Contrairement à ce que pensent Recep Tayyip Erdogan et son gouvernement, la question kurde ne peut être réduite à la seule question du Parti des travailleurs du Kurdistan (PKK), organisation qualifiée de terroriste, qui bien sûr reste aussi un paramètre important. Est en effet présent sur l’échiquier politique le Parti démocratique des peuples (HDP), systématiquement accusé par R. T. Erdogan d’être le complice et la vitrine légale et politique du PKK. S’il existe des liens entre le HDP et le PKK, leur logiques politiques respectives sont très différentes : l’un se situe dans un combat militaire, que l’on peut qualifier à certains égards de terroriste, l’autre s’inscrit dans une logique politique parlementaire légale.

Or, au cours des dernières semaines, les militants et les cadres du HDP ont été soumis à des pressions de forte intensité, avec notamment l’arrestation de plusieurs dizaines de ses responsables. Cela indique l’importance accordée à cette question par le gouvernement, qui, malheureusement, a choisi la voie du tout répressif.
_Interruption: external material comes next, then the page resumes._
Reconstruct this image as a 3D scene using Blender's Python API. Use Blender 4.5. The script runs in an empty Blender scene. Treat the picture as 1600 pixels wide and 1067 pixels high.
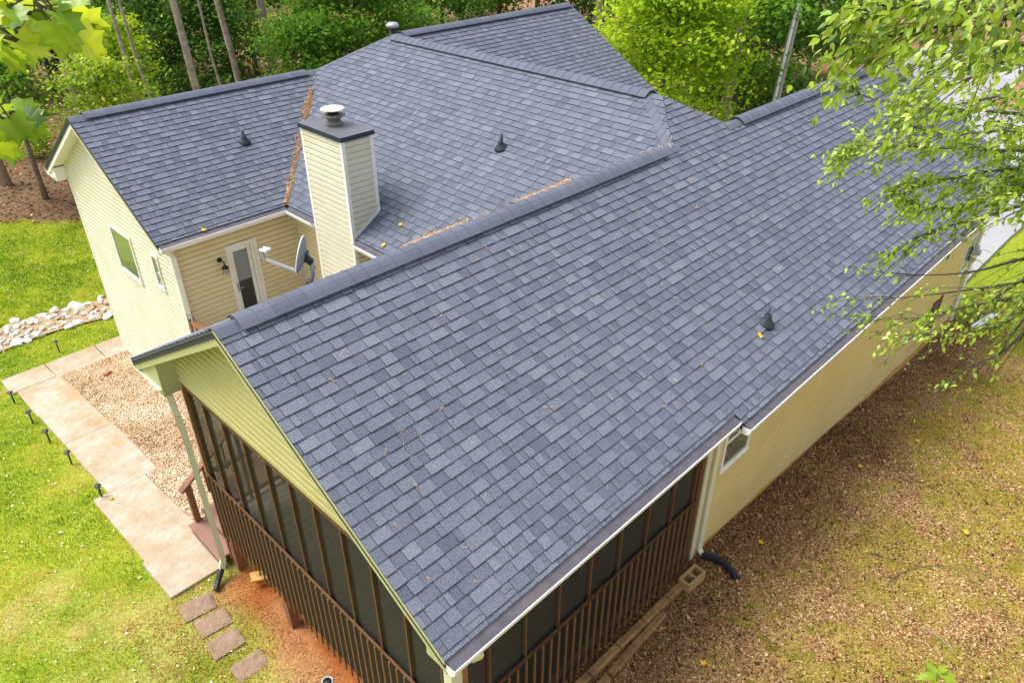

Pour autant, il faut souligner la maturité politique du HDP. Considérant n’avoir aucune chance de remporter des municipalités dans la partie centrale et occidentale du pays, il a décidé de ne pas y présenter de candidat, en exprimant clairement son objectif de tout faire pour battre R. T. Erdogan et les candidats de l’AKP. Ainsi, les grandes villes qui ont été conquises par l’opposition ne l’auraient pas été si le HDP avait présenté des candidats, puisqu’il s’agit d’élections à un tour et que la division des partis d’opposition aurait alors automatiquement favorisé l’AKP. La maturité politique dont a fait preuve le HDP à cette occasion est hypothétiquement porteuse de convergences entre les différents partis d’opposition à l’avenir. Pour autant, la situation ne porte guère à l’optimisme sur cette question : les affrontements réguliers entre l’armée et le PKK se poursuivent sur le sol turc et la situation en Syrie ne prédispose pas à la recherche d’une solution politique.